[Scene modeling code data]
-------------------------

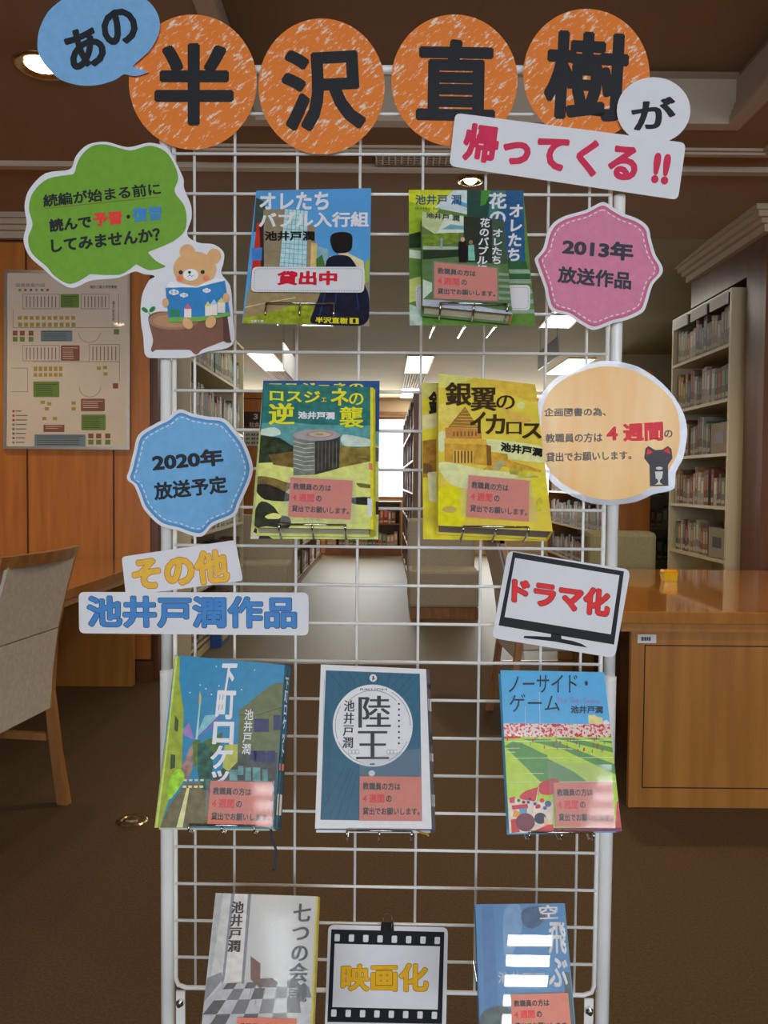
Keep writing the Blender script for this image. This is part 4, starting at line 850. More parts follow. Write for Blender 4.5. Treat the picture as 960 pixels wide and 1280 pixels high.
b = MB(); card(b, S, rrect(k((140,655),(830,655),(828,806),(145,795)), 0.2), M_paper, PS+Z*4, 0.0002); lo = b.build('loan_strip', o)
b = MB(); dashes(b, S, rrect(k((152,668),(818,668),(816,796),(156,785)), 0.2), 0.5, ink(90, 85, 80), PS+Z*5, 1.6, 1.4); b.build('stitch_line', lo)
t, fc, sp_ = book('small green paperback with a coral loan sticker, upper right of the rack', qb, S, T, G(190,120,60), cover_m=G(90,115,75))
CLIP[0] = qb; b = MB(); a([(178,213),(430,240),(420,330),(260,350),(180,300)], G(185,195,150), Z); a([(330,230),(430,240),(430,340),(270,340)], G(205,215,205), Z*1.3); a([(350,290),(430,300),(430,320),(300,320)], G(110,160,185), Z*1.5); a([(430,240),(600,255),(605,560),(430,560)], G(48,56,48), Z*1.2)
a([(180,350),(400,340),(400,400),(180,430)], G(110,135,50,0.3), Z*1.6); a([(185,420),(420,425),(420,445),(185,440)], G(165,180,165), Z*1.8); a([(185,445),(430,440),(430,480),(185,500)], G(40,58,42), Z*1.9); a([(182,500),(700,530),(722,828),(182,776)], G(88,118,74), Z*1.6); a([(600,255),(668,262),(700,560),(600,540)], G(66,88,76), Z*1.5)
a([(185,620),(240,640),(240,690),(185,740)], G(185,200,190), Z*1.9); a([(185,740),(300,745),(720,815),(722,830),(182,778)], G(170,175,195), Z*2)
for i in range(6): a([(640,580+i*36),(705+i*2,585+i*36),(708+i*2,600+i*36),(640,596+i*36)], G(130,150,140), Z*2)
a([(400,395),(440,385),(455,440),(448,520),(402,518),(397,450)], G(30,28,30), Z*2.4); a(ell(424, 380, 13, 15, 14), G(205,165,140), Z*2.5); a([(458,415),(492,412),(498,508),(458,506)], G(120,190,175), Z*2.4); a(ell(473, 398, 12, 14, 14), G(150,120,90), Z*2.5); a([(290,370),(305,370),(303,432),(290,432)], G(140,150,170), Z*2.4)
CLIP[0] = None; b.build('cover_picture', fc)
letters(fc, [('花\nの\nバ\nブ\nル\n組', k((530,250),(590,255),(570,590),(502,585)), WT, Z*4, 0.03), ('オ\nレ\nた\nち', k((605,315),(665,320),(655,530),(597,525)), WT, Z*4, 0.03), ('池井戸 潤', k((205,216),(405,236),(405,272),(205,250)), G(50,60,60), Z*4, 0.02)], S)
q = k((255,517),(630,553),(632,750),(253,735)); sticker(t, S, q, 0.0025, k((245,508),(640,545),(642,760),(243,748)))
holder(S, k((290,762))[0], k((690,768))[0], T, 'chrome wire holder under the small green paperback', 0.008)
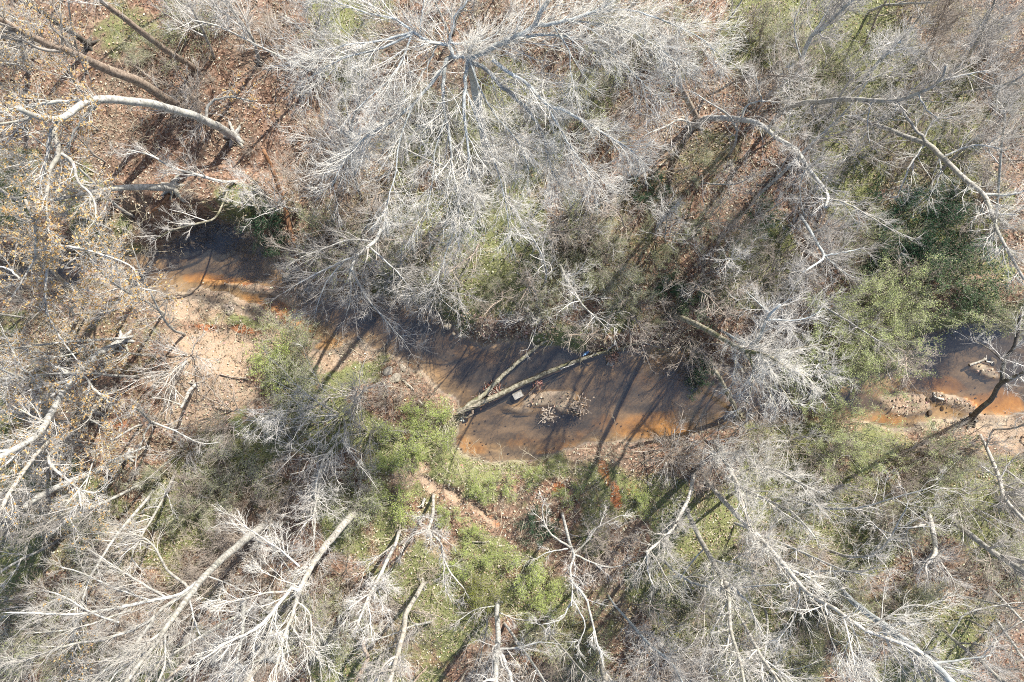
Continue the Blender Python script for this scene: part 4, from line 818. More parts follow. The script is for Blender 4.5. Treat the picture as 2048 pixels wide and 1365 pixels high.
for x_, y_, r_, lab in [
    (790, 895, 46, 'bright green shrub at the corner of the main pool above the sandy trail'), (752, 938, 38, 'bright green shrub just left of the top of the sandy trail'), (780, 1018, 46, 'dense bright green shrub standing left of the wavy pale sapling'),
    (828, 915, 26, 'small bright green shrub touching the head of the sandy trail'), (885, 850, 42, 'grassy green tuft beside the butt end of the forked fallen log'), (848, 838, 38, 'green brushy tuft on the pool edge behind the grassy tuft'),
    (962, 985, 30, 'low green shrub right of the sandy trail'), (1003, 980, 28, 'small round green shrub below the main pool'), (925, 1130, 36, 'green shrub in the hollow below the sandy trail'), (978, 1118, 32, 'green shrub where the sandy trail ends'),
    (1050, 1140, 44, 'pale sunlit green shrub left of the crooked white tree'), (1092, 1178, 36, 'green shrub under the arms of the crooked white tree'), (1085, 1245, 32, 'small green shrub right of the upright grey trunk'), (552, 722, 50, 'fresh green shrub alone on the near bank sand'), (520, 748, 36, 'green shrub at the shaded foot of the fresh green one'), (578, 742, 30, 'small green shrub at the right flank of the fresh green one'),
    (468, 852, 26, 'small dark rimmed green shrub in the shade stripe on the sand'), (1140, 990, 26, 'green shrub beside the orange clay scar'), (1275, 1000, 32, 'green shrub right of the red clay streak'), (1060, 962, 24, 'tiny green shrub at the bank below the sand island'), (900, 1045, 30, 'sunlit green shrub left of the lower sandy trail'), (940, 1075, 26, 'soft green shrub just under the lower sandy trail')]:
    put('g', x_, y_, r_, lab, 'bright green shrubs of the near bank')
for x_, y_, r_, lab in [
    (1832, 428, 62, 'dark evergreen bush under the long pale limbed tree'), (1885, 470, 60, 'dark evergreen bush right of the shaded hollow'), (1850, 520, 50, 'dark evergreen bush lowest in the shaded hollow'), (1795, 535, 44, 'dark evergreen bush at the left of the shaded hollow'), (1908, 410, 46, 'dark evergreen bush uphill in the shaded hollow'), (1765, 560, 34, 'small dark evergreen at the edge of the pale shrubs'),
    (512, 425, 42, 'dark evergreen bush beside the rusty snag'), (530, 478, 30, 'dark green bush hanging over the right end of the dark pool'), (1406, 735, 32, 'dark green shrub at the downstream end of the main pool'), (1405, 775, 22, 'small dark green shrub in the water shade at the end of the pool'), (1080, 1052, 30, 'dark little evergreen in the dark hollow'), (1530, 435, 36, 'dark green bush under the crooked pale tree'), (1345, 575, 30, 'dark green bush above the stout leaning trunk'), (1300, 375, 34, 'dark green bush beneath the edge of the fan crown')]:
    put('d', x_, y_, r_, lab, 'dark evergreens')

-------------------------

** DO THIS **
Repeat the records above exactly, leaving out any pictures they contain.

** REPLY TO THE EXERCISE **
Keep writing the Blender script for this image. This is part 4, starting at line 850. More parts follow. Write for Blender 4.5. Treat the picture as 960 pixels wide and 1280 pixels high.
b = MB(); card(b, S, rrect(k((140,655),(830,655),(828,806),(145,795)), 0.2), M_paper, PS+Z*4, 0.0002); lo = b.build('loan_strip', o)
b = MB(); dashes(b, S, rrect(k((152,668),(818,668),(816,796),(156,785)), 0.2), 0.5, ink(90, 85, 80), PS+Z*5, 1.6, 1.4); b.build('stitch_line', lo)
t, fc, sp_ = book('small green paperback with a coral loan sticker, upper right of the rack', qb, S, T, G(190,120,60), cover_m=G(90,115,75))
CLIP[0] = qb; b = MB(); a([(178,213),(430,240),(420,330),(260,350),(180,300)], G(185,195,150), Z); a([(330,230),(430,240),(430,340),(270,340)], G(205,215,205), Z*1.3); a([(350,290),(430,300),(430,320),(300,320)], G(110,160,185), Z*1.5); a([(430,240),(600,255),(605,560),(430,560)], G(48,56,48), Z*1.2)
a([(180,350),(400,340),(400,400),(180,430)], G(110,135,50,0.3), Z*1.6); a([(185,420),(420,425),(420,445),(185,440)], G(165,180,165), Z*1.8); a([(185,445),(430,440),(430,480),(185,500)], G(40,58,42), Z*1.9); a([(182,500),(700,530),(722,828),(182,776)], G(88,118,74), Z*1.6); a([(600,255),(668,262),(700,560),(600,540)], G(66,88,76), Z*1.5)
a([(185,620),(240,640),(240,690),(185,740)], G(185,200,190), Z*1.9); a([(185,740),(300,745),(720,815),(722,830),(182,778)], G(170,175,195), Z*2)
for i in range(6): a([(640,580+i*36),(705+i*2,585+i*36),(708+i*2,600+i*36),(640,596+i*36)], G(130,150,140), Z*2)
a([(400,395),(440,385),(455,440),(448,520),(402,518),(397,450)], G(30,28,30), Z*2.4); a(ell(424, 380, 13, 15, 14), G(205,165,140), Z*2.5); a([(458,415),(492,412),(498,508),(458,506)], G(120,190,175), Z*2.4); a(ell(473, 398, 12, 14, 14), G(150,120,90), Z*2.5); a([(290,370),(305,370),(303,432),(290,432)], G(140,150,170), Z*2.4)
CLIP[0] = None; b.build('cover_picture', fc)
letters(fc, [('花\nの\nバ\nブ\nル\n組', k((530,250),(590,255),(570,590),(502,585)), WT, Z*4, 0.03), ('オ\nレ\nた\nち', k((605,315),(665,320),(655,530),(597,525)), WT, Z*4, 0.03), ('池井戸 潤', k((205,216),(405,236),(405,272),(205,250)), G(50,60,60), Z*4, 0.02)], S)
q = k((255,517),(630,553),(632,750),(253,735)); sticker(t, S, q, 0.0025, k((245,508),(640,545),(642,760),(243,748)))
holder(S, k((290,762))[0], k((690,768))[0], T, 'chrome wire holder under the small green paperback', 0.008)
Continue the Blender Python script for this scene: part 4, from line 818. More parts follow. The script is for Blender 4.5. Treat the picture as 2048 pixels wide and 1365 pixels high.
for x_, y_, r_, lab in [
    (790, 895, 46, 'bright green shrub at the corner of the main pool above the sandy trail'), (752, 938, 38, 'bright green shrub just left of the top of the sandy trail'), (780, 1018, 46, 'dense bright green shrub standing left of the wavy pale sapling'),
    (828, 915, 26, 'small bright green shrub touching the head of the sandy trail'), (885, 850, 42, 'grassy green tuft beside the butt end of the forked fallen log'), (848, 838, 38, 'green brushy tuft on the pool edge behind the grassy tuft'),
    (962, 985, 30, 'low green shrub right of the sandy trail'), (1003, 980, 28, 'small round green shrub below the main pool'), (925, 1130, 36, 'green shrub in the hollow below the sandy trail'), (978, 1118, 32, 'green shrub where the sandy trail ends'),
    (1050, 1140, 44, 'pale sunlit green shrub left of the crooked white tree'), (1092, 1178, 36, 'green shrub under the arms of the crooked white tree'), (1085, 1245, 32, 'small green shrub right of the upright grey trunk'), (552, 722, 50, 'fresh green shrub alone on the near bank sand'), (520, 748, 36, 'green shrub at the shaded foot of the fresh green one'), (578, 742, 30, 'small green shrub at the right flank of the fresh green one'),
    (468, 852, 26, 'small dark rimmed green shrub in the shade stripe on the sand'), (1140, 990, 26, 'green shrub beside the orange clay scar'), (1275, 1000, 32, 'green shrub right of the red clay streak'), (1060, 962, 24, 'tiny green shrub at the bank below the sand island'), (900, 1045, 30, 'sunlit green shrub left of the lower sandy trail'), (940, 1075, 26, 'soft green shrub just under the lower sandy trail')]:
    put('g', x_, y_, r_, lab, 'bright green shrubs of the near bank')
for x_, y_, r_, lab in [
    (1832, 428, 62, 'dark evergreen bush under the long pale limbed tree'), (1885, 470, 60, 'dark evergreen bush right of the shaded hollow'), (1850, 520, 50, 'dark evergreen bush lowest in the shaded hollow'), (1795, 535, 44, 'dark evergreen bush at the left of the shaded hollow'), (1908, 410, 46, 'dark evergreen bush uphill in the shaded hollow'), (1765, 560, 34, 'small dark evergreen at the edge of the pale shrubs'),
    (512, 425, 42, 'dark evergreen bush beside the rusty snag'), (530, 478, 30, 'dark green bush hanging over the right end of the dark pool'), (1406, 735, 32, 'dark green shrub at the downstream end of the main pool'), (1405, 775, 22, 'small dark green shrub in the water shade at the end of the pool'), (1080, 1052, 30, 'dark little evergreen in the dark hollow'), (1530, 435, 36, 'dark green bush under the crooked pale tree'), (1345, 575, 30, 'dark green bush above the stout leaning trunk'), (1300, 375, 34, 'dark green bush beneath the edge of the fan crown')]:
    put('d', x_, y_, r_, lab, 'dark evergreens')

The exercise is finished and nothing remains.